INSTRUCTIONS TO FOLLOW: List each line of the data that holds the word "parts".

DATA FOR THE TASK:
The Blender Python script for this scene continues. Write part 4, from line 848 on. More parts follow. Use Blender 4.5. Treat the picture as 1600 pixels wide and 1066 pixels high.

* * *

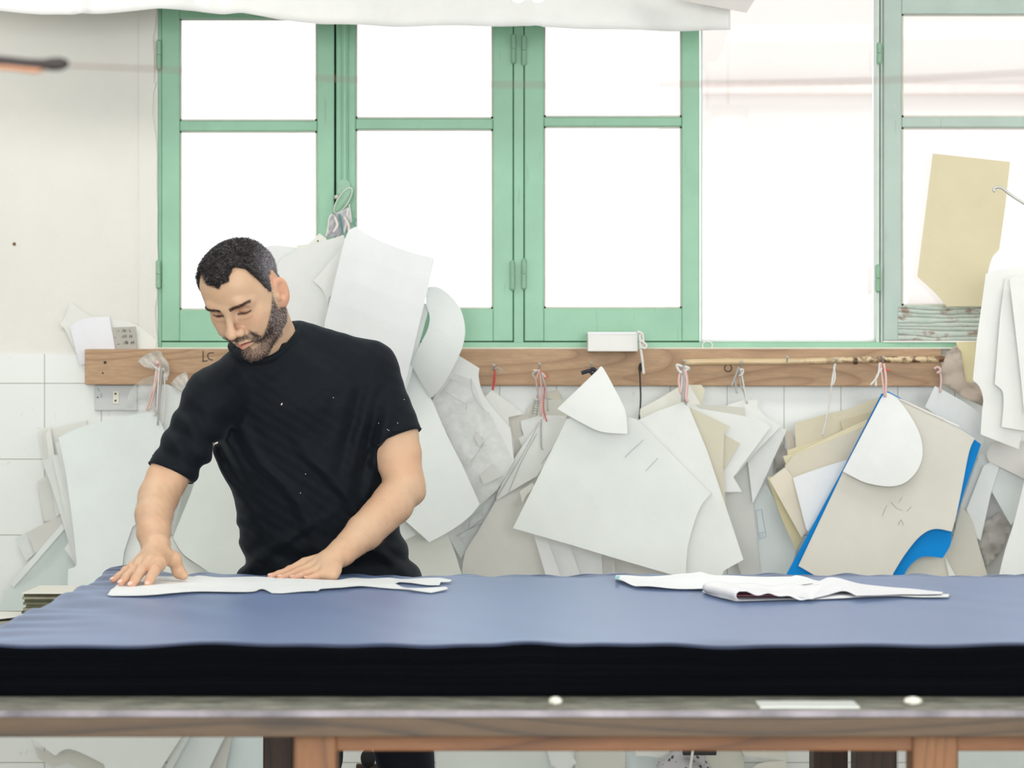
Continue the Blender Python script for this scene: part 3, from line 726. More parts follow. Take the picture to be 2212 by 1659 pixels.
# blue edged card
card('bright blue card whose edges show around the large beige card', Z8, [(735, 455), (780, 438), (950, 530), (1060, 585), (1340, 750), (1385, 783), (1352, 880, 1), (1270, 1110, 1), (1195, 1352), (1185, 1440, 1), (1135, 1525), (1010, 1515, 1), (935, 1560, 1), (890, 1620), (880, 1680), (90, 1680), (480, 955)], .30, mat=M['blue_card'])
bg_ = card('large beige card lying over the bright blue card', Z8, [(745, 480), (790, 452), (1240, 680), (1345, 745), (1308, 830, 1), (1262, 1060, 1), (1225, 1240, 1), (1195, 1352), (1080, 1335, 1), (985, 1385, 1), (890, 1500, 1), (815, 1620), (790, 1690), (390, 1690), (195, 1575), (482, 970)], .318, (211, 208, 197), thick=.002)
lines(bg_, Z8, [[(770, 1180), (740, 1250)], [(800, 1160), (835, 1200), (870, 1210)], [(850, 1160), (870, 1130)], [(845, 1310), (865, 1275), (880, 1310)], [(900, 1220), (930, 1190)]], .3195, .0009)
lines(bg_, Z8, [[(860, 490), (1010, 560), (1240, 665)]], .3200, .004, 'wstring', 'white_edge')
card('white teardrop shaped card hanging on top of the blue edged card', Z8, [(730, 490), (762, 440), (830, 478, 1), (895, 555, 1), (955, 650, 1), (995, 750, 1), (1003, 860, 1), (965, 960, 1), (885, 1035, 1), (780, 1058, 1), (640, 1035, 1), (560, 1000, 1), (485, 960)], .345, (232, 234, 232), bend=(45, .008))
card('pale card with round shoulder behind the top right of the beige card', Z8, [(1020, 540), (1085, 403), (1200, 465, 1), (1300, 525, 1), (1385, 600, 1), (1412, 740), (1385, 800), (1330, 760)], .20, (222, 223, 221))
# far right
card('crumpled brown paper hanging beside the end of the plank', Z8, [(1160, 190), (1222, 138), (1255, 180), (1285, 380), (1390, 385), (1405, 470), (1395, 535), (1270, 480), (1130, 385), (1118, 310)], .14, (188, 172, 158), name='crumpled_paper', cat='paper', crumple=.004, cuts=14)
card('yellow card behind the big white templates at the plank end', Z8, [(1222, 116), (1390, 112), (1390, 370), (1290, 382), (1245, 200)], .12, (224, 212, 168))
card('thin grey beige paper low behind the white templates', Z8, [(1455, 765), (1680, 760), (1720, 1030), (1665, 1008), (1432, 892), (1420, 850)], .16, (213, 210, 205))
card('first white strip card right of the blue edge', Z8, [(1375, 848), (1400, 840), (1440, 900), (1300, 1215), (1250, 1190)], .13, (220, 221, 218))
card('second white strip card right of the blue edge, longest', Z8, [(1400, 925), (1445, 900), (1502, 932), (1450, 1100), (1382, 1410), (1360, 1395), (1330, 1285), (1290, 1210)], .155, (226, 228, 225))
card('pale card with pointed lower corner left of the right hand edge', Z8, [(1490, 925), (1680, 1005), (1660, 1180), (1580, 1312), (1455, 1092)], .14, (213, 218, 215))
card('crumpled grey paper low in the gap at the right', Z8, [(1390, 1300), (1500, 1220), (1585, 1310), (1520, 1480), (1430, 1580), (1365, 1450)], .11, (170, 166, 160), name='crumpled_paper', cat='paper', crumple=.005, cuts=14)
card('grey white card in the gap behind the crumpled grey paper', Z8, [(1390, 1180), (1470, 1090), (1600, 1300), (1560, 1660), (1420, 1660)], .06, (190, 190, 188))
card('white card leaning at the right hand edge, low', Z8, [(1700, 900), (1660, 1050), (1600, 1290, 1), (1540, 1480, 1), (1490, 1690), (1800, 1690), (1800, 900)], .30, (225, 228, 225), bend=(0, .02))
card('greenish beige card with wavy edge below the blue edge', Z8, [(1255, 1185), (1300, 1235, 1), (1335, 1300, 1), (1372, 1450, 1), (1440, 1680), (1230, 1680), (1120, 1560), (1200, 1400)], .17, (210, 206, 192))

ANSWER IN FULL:
The Blender Python script for this scene continues. Write part 4, from line 848 on. More parts follow. Use Blender 4.5. Treat the picture as 1600 pixels wide and 1066 pixels high.
Continue the Blender Python script for this scene: part 3, from line 726. More parts follow. Take the picture to be 2212 by 1659 pixels.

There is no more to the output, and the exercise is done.